With the recent decision from Arts Council England (ACE) to remove core funding from audience development agencies, organisations who have been working on engaging the public in the arts for over 30 years have suddenly become vulnerable to the whims of the marketplace. In a time of severe financial hardship, agencies will now only receive support from ACE on a project by project basis.
Audiences South, the organisation I have directed for the last five years, was not directly affected by these national decisions. Our Arts Council regional office removed direct support for audience development agencies in 2006. Hampshire County Council, who own Audiences South, have in recent years therefore subsidised it above and beyond an annual service level agreement. With the council needing to make big cuts this year, it decided the subsidy was no longer viable and closed Audiences South. Having lived without direct Arts Council funding to audience development in this region for three years, what are my reflections?
When Eric Pickles famously referred to audience development as a “non-job” he perhaps revealed the core of the problem – a genuine lack of understanding of what audience development is and what it achieves. In the commercial sector it is at the heart of what drives every business – getting the public to understand, desire and buy your product. Within the arts sector this involves a collaboration between education, outreach, desire and engagement. It is what every state funded arts organisation should be doing.
So how did we get to a point where the Arts Council could not find an estimated £1.5 million (less than half a percent) of the overall National Portfolio funding to support the audience development agencies and the infrastructure they had created?
The majority of agencies began their lives as “Arts Marketing Agencies”, Audiences South started life as Solent Arts Marketing, an Arts Council Touring Department initiative in the mid-70’s, when Hampshire County Council partnered ACGB (Arts Council of Great Britain) in joint funding a Regional Marketing Officer post to assist national companies.

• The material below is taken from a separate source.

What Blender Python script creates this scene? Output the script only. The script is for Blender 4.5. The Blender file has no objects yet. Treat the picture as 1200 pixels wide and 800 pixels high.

Since the early 70’s, the agencies have continued to provide support and advice, in marketing, business development, leadership and public engagement. They have supported organisations to understand who does, and doesn’t engage with them, and then to increase engagement. Audience Development is not just around the oft quoted “hard to reach “group, it’s a holistic process and addresses and benefits all.
The Arts Council’s future desire for audience development work, as expressed by Alan Davey, is “to fund this work in a more flexible way in future, that allows for fleet of foot commissioning and provides the best value for money.” Best value for money does not always imply cheapest and the Arts Council should be cautious that its newly commissioned work is not ad hoc, incoherent and piecemeal. My greatest fear would be that work became invisible and un-transferable to the wider sector.
With waning of public subsidy and with less money available from both central and local government, authentication of excellence by the state no longer guarantees financial security.
Excellent art in the future will need to seek new models; a model where excellence is authenticated and financed by the audiences. If the arts are to remain relevant we will need to balance creativity and artistic innovation with audience numbers and we may find that the infrastructure to support that is gone. This will be a sad day, as, to adapt Walt Whitman, “to have great artists, there must be great audiences”.